- [Set task]
Can you copy out the data exactly? Leave the images out.

- [Data to process]
==================================================

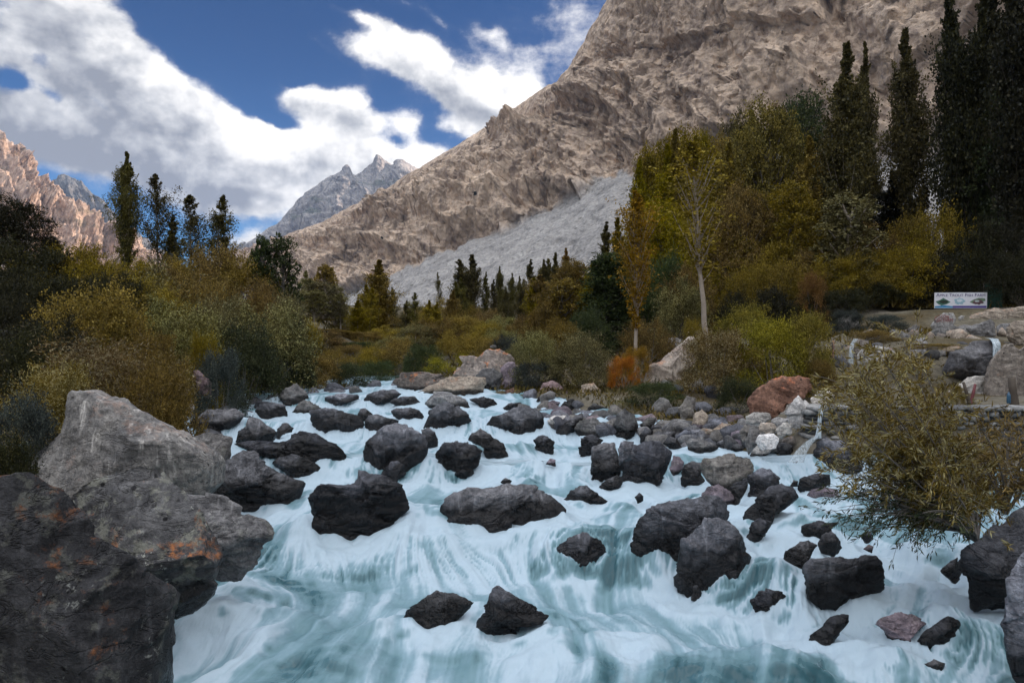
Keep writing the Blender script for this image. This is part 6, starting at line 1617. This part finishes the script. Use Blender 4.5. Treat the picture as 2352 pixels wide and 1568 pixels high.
def fallmat(name, a0, a1):
    m = newmat(name)
    co = node('ShaderNodeTexCoord', out=3)
    n = noise(vmap(co, (30, 30, 1.5)), 1.0, 4, .6)
    c = ramp(n, [(.3, (.10, .15, .17)), (.62, (.48, .55, .60))])
    return finish(m, **{'Base Color': c, 'Roughness': .35, 'Alpha': sstep(n, .22, .55) * a1 + a0})
M['fall'] = fallmat('falling_water', .35, .55)
M['film'] = fallmat('thin_film_of_water', .05, .35)
def waterfall(label, path, widths, th=.05, mat='fall'):
    """a curved sheet of falling water: lens-shaped cross sections along a path"""
    p = np.array([P(*q) for q in path])
    t = np.linspace(0, 1, len(p)); tt = np.linspace(0, 1, 26)
    c = np.stack([np.interp(tt, t, p[:, k]) for k in range(3)], 1)
    for _ in range(3): c[1:-1] = (c[:-2] + c[1:-1] * 2 + c[2:]) / 4
    w = np.interp(tt, t, widths)
    n = 18
    th_ = np.arange(n) * 2 * math.pi / n
    rip = 1 + .5 * fbm(np.stack([np.cos(th_) * 3, np.sin(th_) * 3, 0 * th_], 1), 2, 7)
    V = c[:, None] + np.stack([w[:, None] * .5 * np.cos(th_)[None], -th * (np.sin(th_) * rip)[None] * np.ones_like(w)[:, None], .15 * w[:, None] * np.sin(th_)[None] * 0], 2)
    i = np.arange(26 * n).reshape(26, n); j = np.roll(i, -1, 1)
    me = mesh('waterfall', V.reshape(-1, 3) - c[-1], np.stack([i[:-1].ravel(), j[:-1].ravel(), j[1:].ravel(), i[1:].ravel()], 1), [M[mat]])
    tag(obj('waterfall', me, loc=c[-1]), label, 'waterfall', kind='structure')
waterfall('thin spout from the stone wall', [(1893, 930, 13.6), (1888, 934, 13.3), (1884, 955, 13.2), (1881, 985, 13.15), (1879, 1006, 13.1)], [.14, .10, .07, .08, .12])
waterfall('spout spreading over the round boulder', [(1880, 1000, 13.1), (1862, 1012, 13.0), (1845, 1030, 12.9), (1834, 1048, 12.8), (1828, 1062, 12.75)], [.08, .14, .2, .26, .3], .04, 'film')
waterfall('short fall beside the mossy rock', [(2270, 776, 21.4), (2284, 778, 20.9), (2290, 790, 20.7), (2290, 830, 20.6), (2290, 862, 20.6)], [.25, .26, .24, .26, .3])
waterfall('filmy fall on the stony slope', [(1966, 778, 21.6), (1957, 790, 21.1), (1955, 810, 20.9), (1955, 835, 20.8)], [.14, .12, .14, .18], .02, 'film')

# ------------------------------------------------------------------ valley air
def haze():
    me = bpy.data.meshes.new('haze')
    x0, x1, y0, y1, z0, z1 = -3600, 2400, -700, 4300, -3, 900
    V = [(x, y, z) for x in (x0, x1) for y in (y0, y1) for z in (z0, z1)]
    me.from_pydata(V, [], [(0, 1, 3, 2), (4, 6, 7, 5), (0, 4, 5, 1), (2, 3, 7, 6), (0, 2, 6, 4), (1, 5, 7, 3)])
    m = newmat('valley_air')
    v = node('ShaderNodeVolumePrincipled', out=None)
    v.inputs['Color'].default_value = (0.42, 0.57, 0.86, 1)
    v.inputs['Density'].default_value = 0.00007
    v.inputs['Anisotropy'].default_value = 0.2
    o = node('ShaderNodeOutputMaterial', out=None)
    X.nt.links.new(v.outputs[0], o.inputs['Volume'])
    me.materials.append(m)
    o = obj('haze', me)
    o.display_type = 'WIRE'
    tag(o, 'thin blue valley air', 'haze', kind='stuff')
haze()
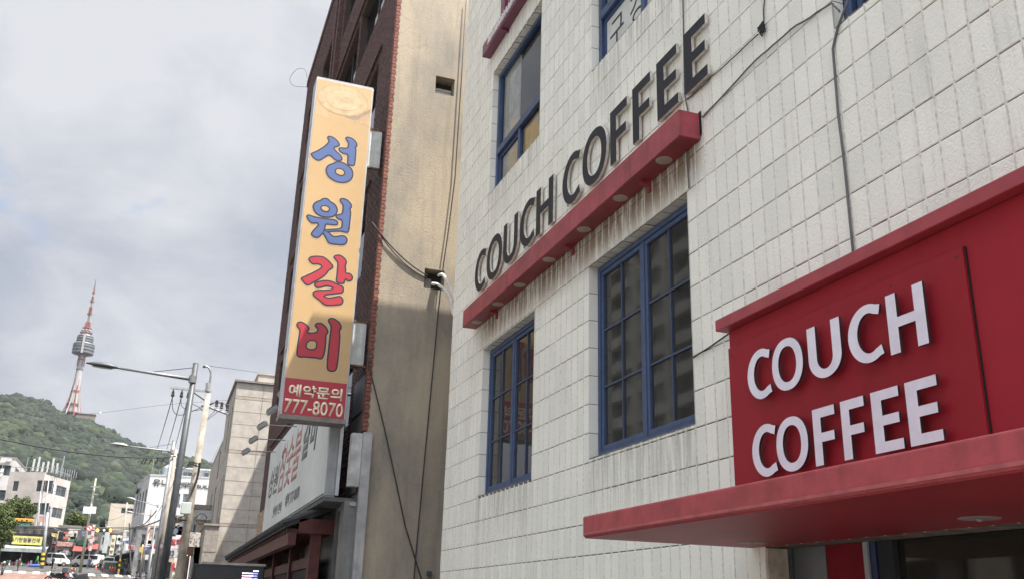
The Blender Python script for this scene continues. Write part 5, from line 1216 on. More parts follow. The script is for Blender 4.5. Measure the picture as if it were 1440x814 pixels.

==================================================

- [Output below]
Keep writing the Blender script for this image. This is part 6, starting at line 1617. This part finishes the script. Use Blender 4.5. Treat the picture as 2352 pixels wide and 1568 pixels high.
def fallmat(name, a0, a1):
    m = newmat(name)
    co = node('ShaderNodeTexCoord', out=3)
    n = noise(vmap(co, (30, 30, 1.5)), 1.0, 4, .6)
    c = ramp(n, [(.3, (.10, .15, .17)), (.62, (.48, .55, .60))])
    return finish(m, **{'Base Color': c, 'Roughness': .35, 'Alpha': sstep(n, .22, .55) * a1 + a0})
M['fall'] = fallmat('falling_water', .35, .55)
M['film'] = fallmat('thin_film_of_water', .05, .35)
def waterfall(label, path, widths, th=.05, mat='fall'):
    """a curved sheet of falling water: lens-shaped cross sections along a path"""
    p = np.array([P(*q) for q in path])
    t = np.linspace(0, 1, len(p)); tt = np.linspace(0, 1, 26)
    c = np.stack([np.interp(tt, t, p[:, k]) for k in range(3)], 1)
    for _ in range(3): c[1:-1] = (c[:-2] + c[1:-1] * 2 + c[2:]) / 4
    w = np.interp(tt, t, widths)
    n = 18
    th_ = np.arange(n) * 2 * math.pi / n
    rip = 1 + .5 * fbm(np.stack([np.cos(th_) * 3, np.sin(th_) * 3, 0 * th_], 1), 2, 7)
    V = c[:, None] + np.stack([w[:, None] * .5 * np.cos(th_)[None], -th * (np.sin(th_) * rip)[None] * np.ones_like(w)[:, None], .15 * w[:, None] * np.sin(th_)[None] * 0], 2)
    i = np.arange(26 * n).reshape(26, n); j = np.roll(i, -1, 1)
    me = mesh('waterfall', V.reshape(-1, 3) - c[-1], np.stack([i[:-1].ravel(), j[:-1].ravel(), j[1:].ravel(), i[1:].ravel()], 1), [M[mat]])
    tag(obj('waterfall', me, loc=c[-1]), label, 'waterfall', kind='structure')
waterfall('thin spout from the stone wall', [(1893, 930, 13.6), (1888, 934, 13.3), (1884, 955, 13.2), (1881, 985, 13.15), (1879, 1006, 13.1)], [.14, .10, .07, .08, .12])
waterfall('spout spreading over the round boulder', [(1880, 1000, 13.1), (1862, 1012, 13.0), (1845, 1030, 12.9), (1834, 1048, 12.8), (1828, 1062, 12.75)], [.08, .14, .2, .26, .3], .04, 'film')
waterfall('short fall beside the mossy rock', [(2270, 776, 21.4), (2284, 778, 20.9), (2290, 790, 20.7), (2290, 830, 20.6), (2290, 862, 20.6)], [.25, .26, .24, .26, .3])
waterfall('filmy fall on the stony slope', [(1966, 778, 21.6), (1957, 790, 21.1), (1955, 810, 20.9), (1955, 835, 20.8)], [.14, .12, .14, .18], .02, 'film')

# ------------------------------------------------------------------ valley air
def haze():
    me = bpy.data.meshes.new('haze')
    x0, x1, y0, y1, z0, z1 = -3600, 2400, -700, 4300, -3, 900
    V = [(x, y, z) for x in (x0, x1) for y in (y0, y1) for z in (z0, z1)]
    me.from_pydata(V, [], [(0, 1, 3, 2), (4, 6, 7, 5), (0, 4, 5, 1), (2, 3, 7, 6), (0, 2, 6, 4), (1, 5, 7, 3)])
    m = newmat('valley_air')
    v = node('ShaderNodeVolumePrincipled', out=None)
    v.inputs['Color'].default_value = (0.42, 0.57, 0.86, 1)
    v.inputs['Density'].default_value = 0.00007
    v.inputs['Anisotropy'].default_value = 0.2
    o = node('ShaderNodeOutputMaterial', out=None)
    X.nt.links.new(v.outputs[0], o.inputs['Volume'])
    me.materials.append(m)
    o = obj('haze', me)
    o.display_type = 'WIRE'
    tag(o, 'thin blue valley air', 'haze', kind='stuff')
haze()
The Blender Python script for this scene continues. Write part 5, from line 1216 on. More parts follow. The script is for Blender 4.5. Measure the picture as if it were 1440x814 pixels.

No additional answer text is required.